And the dread department claims another victim in N.H. Senator Judd Gregg, who has withdrawn his nomination for the post. Too bad, that was a story I enjoyed. Gregg dropped out, predictably enough, becuase he doesn't want to rep the stimulus and was insulted, probably rightfully so, that the administration seemed intent on handing over the more overtly political aspects of his job, like the census, to the White House. Frankly, I'm amazed that Gregg even got this far with these reservations -- did he not realize that the administration would expect him to support the stimulus legislation?

Some may see Gregg's decision as yet another failure of bipartisanship, but the meme is becoming more and more that Obama reaches out and the GOP rejects the overture, so I call it a wash for the administration and for Gregg, who does look a bit silly. The winner here is Senate Minority Leader Mitch McConnell, who gets to hold on to a smart and effective senator for the next two years -- I wouldn't count on Gregg winning reelection in 2010, given the political climate and the tenacious fundraising of Representative Paul Hodes. Another developing storyline: How Gregg and the White House work together on the new administration's forthcoming legislative agenda. Gregg's gracious statement promises a continued relationship on certain issues, so we'll have to see what that all amounts to; presumably he won't recuse himself from voting on the stimulus now, and presumably he'll vote no.

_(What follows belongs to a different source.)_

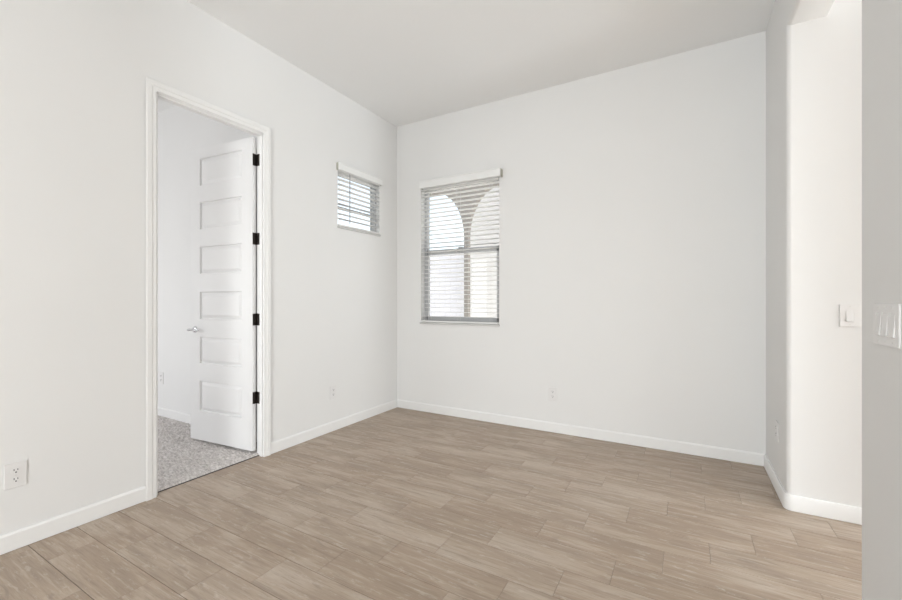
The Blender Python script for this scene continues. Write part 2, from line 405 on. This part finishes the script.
# after the turn, local +y points at the camera side; face offsets from the pin: back .005, room face .040
DX0, DX1, YB, YF, Z0, Z1 = .007, .742, .009, .042, .036, 2.436
panels = [(.275, .524), (.667, .888), (1.033, 1.258), (1.405, 1.630), (1.772, 1.998), (2.134, 2.356)]
PX0, PX1 = .124, .626
bm = BM()
box(bm, (DX0, YB, Z0), (PX0, YF, Z1)); box(bm, (PX1, YB, Z0), (DX1, YF, Z1))
zz = [Z0] + [z for p in panels for z in p] + [Z1]
for i in range(0, len(zz), 2): box(bm, (PX0, YB, zz[i]), (PX1, YF, zz[i + 1]))
bmesh.ops.remove_doubles(bm, verts=bm.verts[:], dist=1e-5)
slab = obj('door_slab', bm, M['doorpaint'], door)
def panel_bm(za, zb):
    bm = BM()
    for face, sg in ((YF, -1), (YB, 1)):
        loops = []
        for ins, dep in ((0, 0), (.005, .013), (.010, .0135), (.034, .003), (.035, .003)):
            y = face + sg * dep
            loops.append([bm.verts.new(p) for p in ((PX0 + ins, y, za + ins), (PX1 - ins, y, za + ins), (PX1 - ins, y, zb - ins), (PX0 + ins, y, zb - ins))])
        for A, B in zip(loops, loops[1:]):
            for j in range(4): bm.faces.new((A[j], A[(j + 1) % 4], B[(j + 1) % 4], B[j]))
        bm.faces.new(loops[-1])
    return bm
for za, zb in panels: obj('door_panel', panel_bm(za, zb), M['doorpaint'], slab)
# hinges: knuckle, leaf on the slab edge, leaf on the jamb
HZS = (.44, 1.04, 1.66, 2.265)
for hz in HZS:
    bm = BM(); hh = .045
    for q in range(5): cyl(bm, (0, 0, hz - hh + q * .018 + .0006), (0, 0, hz - hh + (q + 1) * .018 - .0006), .0062, seg=14)
    cyl(bm, (0, 0, hz - hh - .004), (0, 0, hz - hh), .004, .0055, 14); cyl(bm, (0, 0, hz + hh), (0, 0, hz + hh + .004), .0055, .004, 14)
    box(bm, (.0035, .004, hz - hh), (.0068, .040, hz + hh), .0006, 1)
    knuckle = obj('hinge', bm, M['bronze'], door, True)
    # jamb leaf in the door's local frame (the jamb runs along world +x from the pin)
    bm = BM()
    rot = Matrix.Rotation(R(-(180 + TH)), 4, 'Z')
    box(bm, (.002, -.0082, hz - hh), (.050, -.0050, hz + hh), .0006, 1, mat=rot @ Matrix.Translation((0, 0.0, 0)))
    obj('hinge_leaf', bm, M['bronze'], knuckle)
# lever set on both faces
bm = BM(); LZ, LX = .945, .682
for face, sg in ((YF, 1), (YB, -1)):
    cyl(bm, (LX, face, LZ), (LX, face + sg * .007, LZ), .028, .026, 28); cyl(bm, (LX, face + sg * .007, LZ), (LX, face + sg * .012, LZ), .022, .012, 24)
    cyl(bm, (LX, face + sg * .010, LZ), (LX, face + sg * .050, LZ), .0095, seg=18)
    pts = [(LX + .012, .050, 0.0), (LX - .02, .052, .001), (LX - .06, .052, .001), (LX - .105, .049, -.002)]
    rad = [.0105, .0095, .008, .0065]
    for (p, q, r0, r1) in zip(pts, pts[1:], rad, rad[1:]): cyl(bm, (p[0], face + sg * p[1], LZ + p[2]), (q[0], face + sg * q[1], LZ + q[2]), r0, r1, 16)
    bmesh.ops.create_uvsphere(bm, u_segments=16, v_segments=8, radius=.0105, matrix=Matrix.Translation((LX + .010, face + sg * .050, LZ)))
    bmesh.ops.create_uvsphere(bm, u_segments=16, v_segments=8, radius=.0066, matrix=Matrix.Translation((LX - .105, face + sg * .049, LZ - .002)))
tag(obj('lever_handle', bm, M['chrome'], slab, True), 'satin nickel lever handle')
bm = BM(); box(bm, (DX1 - .0005, .010, LZ - .029), (DX1 + .0012, .035, LZ + .029), .0004, 1); box(bm, (DX1, .016, LZ - .011), (DX1 + .010, .029, LZ + .011), .002)
tag(obj('latch', bm, M['chrome'], slab), 'nickel latch plate')

# ------------------------------------------------------------------ windows
# local frame: x along the wall, -y into the room, z up; origin on the wall face at the sill
def window(name, loc, rz, wd, ht, rail_z, fy, label):
    r = empty(name, loc, rz); tag(r, label, 'window', kind='structure')
    F = .030
    bm = BM(); box(bm, (-.006, -.018, -.016), (wd + .006, fy + .01, .001), .003); obj('window_sill', bm, M['sill'], r)
    bm = BM()
    box(bm, (0, fy, 0), (F, fy + .06, ht), .003); box(bm, (wd - F, fy, 0), (wd, fy + .06, ht), .003)
    box(bm, (F, fy, 0), (wd - F, fy + .06, F), .003); box(bm, (F, fy, ht - F), (wd - F, fy + .06, ht), .003)
    obj('window_frame', bm, M['vinyl'], r)
    if rail_z > .6:      # lower sash in front
        bm = BM(); sf = .034; y = fy - .004
        box(bm, (F - .010, y, F - .006), (F + sf - .010, y + .032, rail_z + .022), .003); box(bm, (wd - F - sf + .010, y, F - .006), (wd - F + .010, y + .032, rail_z + .022), .003)
        box(bm, (F, y, F - .006), (wd - F, y + .032, F + .030), .003); box(bm, (F, y, rail_z - .030), (wd - F, y + .032, rail_z + .022), .003)
        s = obj('lower_sash', bm, M['vinyl'], r)
        bm = BM(); box(bm, (F + .02, y + .014, F + .02), (wd - F - .02, y + .018, rail_z), 0); obj('pane', bm, M['glass'], s)
        bm = BM(); box(bm, (wd / 2 - .03, y - .008, rail_z + .022), (wd / 2 + .03, y + .016, rail_z + .034), .003); obj('sash_lock', bm, M['vinyl'], s)
        bm = BM(); box(bm, (F, fy + .034, rail_z - .02), (wd - F, fy + .058, rail_z + .02), .002); u = obj('upper_sash', bm, M['vinyl'], r)
        bm = BM(); box(bm, (F - .005, fy + .044, rail_z), (wd - F + .005, fy + .048, ht - F + .005)); obj('pane', bm, M['glass'], u)
    else:
        bm = BM(); box(bm, (F, fy + .01, rail_z - .011), (wd - F, fy + .045, rail_z + .011), .002); u = obj('middle_rail', bm, M['vinyl'], r)
        bm = BM(); box(bm, (F - .005, fy + .026, F - .005), (wd - F + .005, fy + .030, ht - F + .005)); obj('pane', bm, M['glass'], u)
    return r
window('window_1', (BW[0], 0, BW[2]), 0, BW[1] - BW[0], BW[3] - BW[2], .752, .070, 'tall single-hung white window in the back wall')
window('window_2', (0, SW[0], SW[2]), R(90), SW[1] - SW[0], SW[3] - SW[2], .190, .038, 'small high window in the left wall')

# ------------------------------------------------------------------ blinds (slats inside the recess, valance on the wall face)
def blind(name, loc, rz, wd, ht, vh, vd, over, yc, tilt, label, cords):
    """x along the wall, the recess 0..wd wide; -y into the room; z 0 at the recess bottom, ht at the valance top"""
    r = empty(name, loc, rz); tag(r, label, 'blind')
    a, b = over
    bm = BM()
    box(bm, (a, -vd, ht - vh), (b, -vd + .012, ht), .003)
    box(bm, (a - .001, -vd - .004, ht - .013), (b + .001, -vd + .002, ht - .001), .002); box(bm, (a - .001, -vd - .003, ht - vh + .001), (b + .001, -vd + .002, ht - vh + .011), .002)
    va = obj('valance', bm, M['slat'], r)
    for e0, e1 in ((a, a + .011), (b - .011, b)):
        bm = BM(); box(bm, (e0, -vd + .0121, ht - vh + .003), (e1, -.0005, ht - .003), .002); tag(obj('valance_return', bm, M['return'], va), 'beige end return of the valance')
    top = ht - vh - .004
    bm = BM(); box(bm, (.006, yc - .027, top), (wd - .006, yc + .027, top + .045), .002); obj('head_rail', bm, M['slat'], r)
    P = .0455; wsl = .050
    bm = BM(); z = top - .022; zs = []
    while z > .034:
        zs.append(z); z -= P
    c, s = math.cos(R(tilt)), math.sin(R(tilt))
    for z in zs:
        tp = []
        for q in range(7):
            u = (q / 6 - .5) * wsl; h = .0020 * (1 - (2 * u / wsl) ** 2)
            tp.append((yc + u * c + h * s, z - u * s + h * c))   # the room edge (u < 0) tips up
        bt = [(y, zz_ - .0034) for y, zz_ in reversed(tp)]
        prism(bm, tp + bt, 0, .005, wd - .005)
    obj('slats', bm, M['vane'], r, True)
    bm = BM(); box(bm, (.004, yc - .027, .004), (wd - .004, yc + .027, .020), .003); obj('bottom_rail', bm, M['slat'], r)
    for cx in cords:
        bm = BM()
        for dy in (-.0265, .0265): cyl(bm, (cx, yc + dy, .016), (cx, yc + dy, top + .002), .0011, seg=6)
        for z in zs: box(bm, (cx - .0008, yc - .0265, z - .006), (cx + .0008, yc + .0265, z - .0045))
        obj('ladder_cord', bm, M['cord'], r)
    return r
b1 = blind('window_blind', (BW[0], 0, BW[2]), 0, BW[1] - BW[0], 1.494, .082, .066, (.024, .944), .022, 2, 'tall white slatted blind over the back wall window', (.10, .455, .81))
bm = BM(); cyl(bm, (.44, -.012, .76), (.44, -.012, 1.43), .0015, seg=6); cyl(bm, (.44, -.012, .725), (.44, -.012, .765), .005, .003, 10)
obj('lift_cord', bm, M['cord'], b1)
b2 = blind('window_blind', (0, SW[0], SW[2]), R(90), SW[1] - SW[0], .584, .072, .036, (-.018, .606), .010, 1, 'short white slatted blind over the small left wall window', (.055, .525))
bm = BM(); cyl(bm, (.135, -.022, .040), (.135, -.022, .50), .0045, seg=8); cyl(bm, (.135, -.022, .49), (.135, -.012, .520), .002, seg=6)
tag(obj('tilt_wand', bm, M['wand'], b2), 'thin grey tilt wand')

# ------------------------------------------------------------------ outlets and switches
def outlet(loc, rz, label):
    """front face towards local -y, origin at the middle of the plate on the wall"""
    r = empty('electrical_outlet', loc, rz); tag(r, label, 'outlet', 'duplex wall outlets')
    bm = BM(); box(bm, (-.039, -.006, -.060), (.039, 0.0, .060), .0028); obj('cover_plate', bm, M['plate'], r)
    for dz in (.0215, -.0215):
        bm = BM()
        poly = [(x, z + dz) for x, z in [(.0175 * math.cos(R(a)), max(-.0138, min(.0138, .0175 * math.sin(R(a))))) for a in range(0, 360, 12)]]
        prism(bm, poly, 1, -.0082, -.004); k = obj('receptacle', bm, M['plate'], r)
        bm = BM()
        box(bm, (-.0078, -.0088, dz + .0005), (-.0052, -.0075, dz + .0095)); box(bm, (.0050, -.0088, dz + .0015), (.0074, -.0075, dz + .0085))
        cyl(bm, (0, -.0088, dz - .0068), (0, -.0075, dz - .0068), .0030, seg=12)
        tag(obj('slots', bm, M['plug_slot'], k), 'dark plug slots')
    bm = BM(); cyl(bm, (0, -.0072, 0), (0, -.0055, 0), .0032, seg=14); obj('screw', bm, M['screw'], r)
    return r
o1 = outlet((0, -2.992, .354), R(90), 'white duplex outlet low on the left wall, left of the doorway')
def another(loc, rz, label):
    c = copy_tree(o1); c.location = loc; c.rotation_euler = (0, 0, rz); c['label'] = label; return c
another((0, -.955, .352), R(90), 'white duplex outlet low on the left wall below the small window')
another((1.749, 0, .343), 0, 'white duplex outlet low on the back wall, right of the tall window')
another((XR, -.430, .372), R(-90), 'white duplex outlet low on the narrow right wall beside the hall corner')
another((-1.850, BY, .395), 0, 'white duplex outlet on the bedroom wall seen through the doorway')

def switch(loc, rz, gangs, label, wd, ht, states):
    r = empty('light_switch', loc, rz); tag(r, label, 'light switch')
    P = .046
    cs = [(g_ - (gangs - 1) / 2) * P for g_ in range(gangs)]; hw, hz_ = .0172, .0335
    bm = BM(); box(bm, (-wd / 2, -.0024, -ht / 2), (wd / 2, 0, ht / 2), .0011)
    xs = [-wd / 2 + .0012] + [v for c_ in cs for v in (c_ - hw, c_ + hw)] + [wd / 2 - .0012]
    for i in range(0, len(xs), 2): box(bm, (xs[i], -.0040, -hz_), (xs[i + 1], -.002, hz_))
    box(bm, (xs[0], -.0040, hz_), (xs[-1], -.002, ht / 2 - .0012)); box(bm, (xs[0], -.0040, -ht / 2 + .0012), (xs[-1], -.002, -hz_))
    obj('cover_plate', bm, M['plate'], r)
    for g_, cx in enumerate(cs):
        bm = BM(); d = states[g_]
        t_, b_ = (-.0036, -.0080) if d else (-.0080, -.0036)
        prism(bm, [(-.0010, -.0318), (b_, -.0316), (-.0054, 0), (t_, .0316), (-.0010, .0318)], 0, cx - .0148, cx + .0148)
        obj('rocker', bm, M['plate'], r)
        for sz in (.0485, -.0485):
            bm = BM(); cyl(bm, (cx, -.0046, sz), (cx, -.0036, sz), .0030, seg=12); obj('screw', bm, M['screw'], r)
    return r
s1 = switch((3.548, JY, 1.107), 0, 1, 'white single rocker light switch on the bright hall wall', .080, .122, [1])
s1.scale.y = 1.7
switch((XN, -2.064, 1.121), R(-90), 3, 'white three-rocker light switch on the shaded near wall', .170, .118, [1, 1, 1])

# ------------------------------------------------------------------ outside
bm = BM(); box(bm, (-14, .15, -.25), (12, 16, -.12)); box(bm, (-14, BY + .14, -.25), (-WT, .15, -.12))
struct('ground', bm, M['concrete'], 'pale concrete patio outside the windows', 'ground')
# porch wall with arches
AY, AT, AH = 3.5, .10, 4.6
cols = []
CXC, HWID, RISE, SPR, COLW = -1.69, .68, .95, 2.43, .09    # centre of the left arch, half width, rise, spring, column width
bm = BM()
centres = [CXC, CXC + (2 * HWID + COLW), CXC + 2 * (2 * HWID + COLW)]
left, right = CXC - HWID - .3, centres[-1] + HWID + .4
def spandrel(bm, c):
    n = 24
    pts = [(c - HWID * math.cos(math.pi * i / n), SPR + RISE * math.sin(math.pi * i / n)) for i in range(n + 1)]
    for A, B in zip(pts, pts[1:]): prism(bm, [A, B, (B[0], AH), (A[0], AH)], 1, AY, AY + AT)
for c in centres: spandrel(bm, c)
edges = [left] + [v for c in centres for v in (c - HWID, c + HWID)] + [right]
for i in range(0, len(edges), 2): box(bm, (edges[i], AY, -.12), (edges[i + 1], AY + AT, AH))
struct('wall_porch', bm, M['stucco'], 'tan stucco porch wall with arches outside the tall window', 'porch wall')
bm = BM(); box(bm, (-12, 7.5, -.12), (10, 7.7, 2.65))
struct('wall_garden', bm, M['block'], 'pale block garden wall beyond the porch', 'garden wall')
# side of the house next door, seen through the right-hand arch
M['render'] = varied('pale_house_render', (0.70, 0.685, 0.68), 0.9, 0.04, 3, 0.3, 50)
bm = BM(); box(bm, (-2.18, 6.0, -.12), (3.5, 6.4, 4.9))
struct('wall_neighbour', bm, M['render'], 'pale rendered side of the house next door beyond the right porch arch', 'house wall')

Politics, as always, is weird. Who could have predicted last year that Obama's most difficult cabinet nomination would turn out to be Commerce? Let the speculation begin -- who's the next challenger for Commerce?

UPDATE: The administration's response seems a little snippy, and also insinuates that the whole plan was Gregg's idea. Wheels within wheels...

“Senator Gregg reached out to the President and offered his name for Secretary of Commerce. He was very clear throughout the interviewing process that despite past disagreements about policies, he would support, embrace, and move forward with the President’s agenda. Once it became clear after his nomination that Senator Gregg was not going to be supporting some of President Obama’s key economic priorities, it became necessary for Senator Gregg and the Obama administration to part ways. We regret that he has had a change of heart."

: Gregg made his own decision, blindsiding the White House. Matt Cooper hears that NH pressure led to Gregg's decision.